Molti sono gli interessi che continuano a lavorare per indebolire singoli paesi e, più in generale, il processo d’integrazione europea: quelli esterni che si richiamano a taluni settori della finanza internazionale, ad una parte dell’economia reale anglo americana, a precise forze presenti nel Medio Oriente impegnate attivamente affinché l’Europa modifichi il proprio caratteristico ruolo di equilibrio e si schieri in maniera tale che, a mio avviso, sarebbe controproducente anche per gli stessi soggetti mediorientali coinvolti.
Dunque, l’intervento di Gionco ha il grande merito di farci riflettere sul contesto generale in cui inserire anche il dibattito sul Debito pubblico, affinché questo dibattito assuma una dimensione realistica e concreta, destinata, allora, ad essere declinata non solo nei suoi pur importanti e fondamentali elementi tecnici.
Lo sfondo su cui la questione si deve porre è politico, internazionale e nazionale, e a questo dobbiamo riferirci per un’analisi utile a superare un problema che, in ogni caso, anche gli italiani debbono risolvere, volenti o nolenti.
Dai competenti sulle questioni tecniche vengano i contributi fondamentali tenendo conto che, a mio avviso:
- la classe politica italiana deve elaborare nella propria autonomia le vie per risolvere la questione del Debito, facendola diventare davvero una “ questione nazionale. E’ necessario recuperare, allora, il senso di una responsabilità totale perché esso costituisce un problema “ nostro” e smetterla di baloccarsi su “ lo vuole l’Europa”, ma anche sull’alibi che, siccome “ lo vuole l’Europa” ce ne disinteressiamo e continuiamo ad accrescerlo, come hanno fatto tutti i governi finora, da Prodi a Berlusconi, da Monti a Renzi;
- il problema, dunque, deve essere “ depurato” da questa sterile polemica con Bruxelles e le altre capitali europee. Prendiamo, tra l’altro atto che, dai giorni del governo Monti, molto è cambiato anche nel clima europeo, o molti sono i segnali che fanno sperare in una nuova direzione perché la crisi non ha risparmiato nessuno. Anche i liberisti più sfegatati stanno valutando l’entità dei guasti provocati. Continuare con una sterile polemica verso l’Europa rischia, persino, di perdere il poco di positivo che la deflazione in atto ha insegnato a tutti.

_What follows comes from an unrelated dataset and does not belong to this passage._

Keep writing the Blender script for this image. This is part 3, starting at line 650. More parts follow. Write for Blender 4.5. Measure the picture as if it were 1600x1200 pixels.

- E’ necessario ritornare ai 12 punti indicati da Convergenza cristiana, sulla base delle proposte d Nino Galloni, per imboccare una via di ripresa ( CLICCA QUI http://www.convergenzacristiana.it/2017/08/01/cominciamo-a-costruire-un-programma-economico/) quando, a proposito del Debito pubblico, dicevamo:
“ La riduzione del debito pubblico è basata sul mantenimento di bassi tassi di interesse e la continua riduzione della quantità di titoli in mano ai possessori esteri. Le politiche di “ quantitative easing” della BCE sono state utili in tal senso.
Urge, però, la formazione di un’agenzia di “ rating” europea o mediterranea, indipendente e seria, diversa da quelle esistenti, le quali, obbedendo ai cosiddetti “ poteri forti”, distorcono la funzione di tali agenzie ed espongono gli Stati ed i risparmiatori privati a soprusi ed errori evidenti.”
Per poi aggiungere : “Il debito pubblico, peraltro, deve continuare a svolgere la sua peculiare funzione di drenaggio del risparmio in eccesso nell’accordo – tra i ricchi e lo Stato – di contenimento dell’alternativo aumento della pressione fiscale.
D’altra parte, il debito è uno stock che va paragonato con gli altri stock come la ricchezza nazionale o il patrimonio pubblico e non solamente con il flusso del Pil. Quest’ultimo, semmai, andrà paragonato al flusso degli interessi sul debito che sarà contenuto sia dal patto tra i ricchi e lo Stato, sia dalla politica monetaria.”